We are reinstating our Underperform rating on TD's shares. We do, however, like TD's shares more than we did before we became restricted for two reasons:

• The bank strengthened its industry-lowest Tier 1 ratio by raising equity.

• The challenges related to the closing of the BCE privatization are a potential positive for TD. If the transaction does not close, TD would likely reverse provisions taken in past quarters.

We maintain our Underperform rating as capital ratios are still at the low end of the peer group, U.S. lending exposures are second highest among Canadian banks and overhangs related to Alt-A securities and the bank's basis trade remain. TD's Q4/08 cash EPS of $1.37 had been pre-announced, as had core cash EPS of $1.22.
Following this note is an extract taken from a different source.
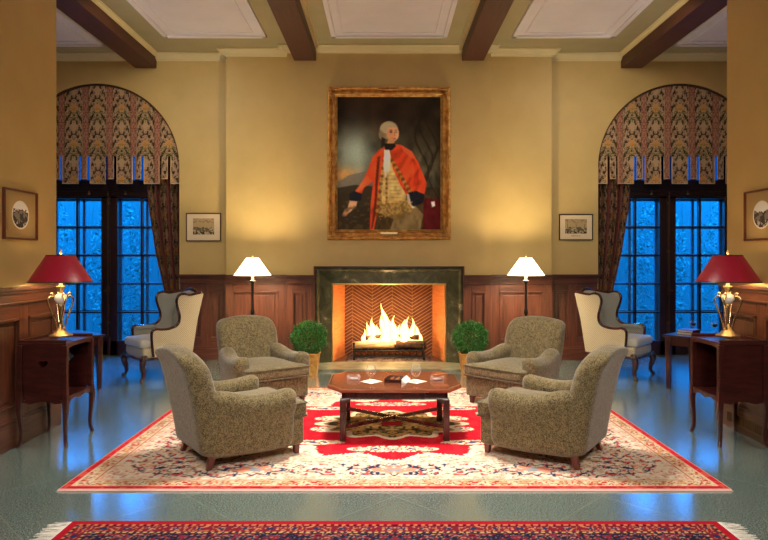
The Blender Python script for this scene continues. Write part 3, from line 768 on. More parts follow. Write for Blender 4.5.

• The two largest items of note were a credit trading loss of $350 million after tax, which was largely offset by the reversal of a substantial part of the bank's reserve for Enron litigation charges ($323 million after tax). EPS would have been approximately $0.70 lower had the bank not reclassified some securities into its available for sale portfolio.

• GAAP EPS declined 19% YoY ($1.50 in Q4/07) while core cash EPS were down 13% ($1.40 in Q4/07).

• Loan losses of $288 million were in line with our estimate. Impaired loans, loan formations, and provisions are all trending up (not surprisingly, in our view, and not unique to TD).

• The pro-forma Tier 1 ratio following the $1.4 billion common equity issue and the change related to the bank's ownership interest in TD Ameritrade is 9.1%.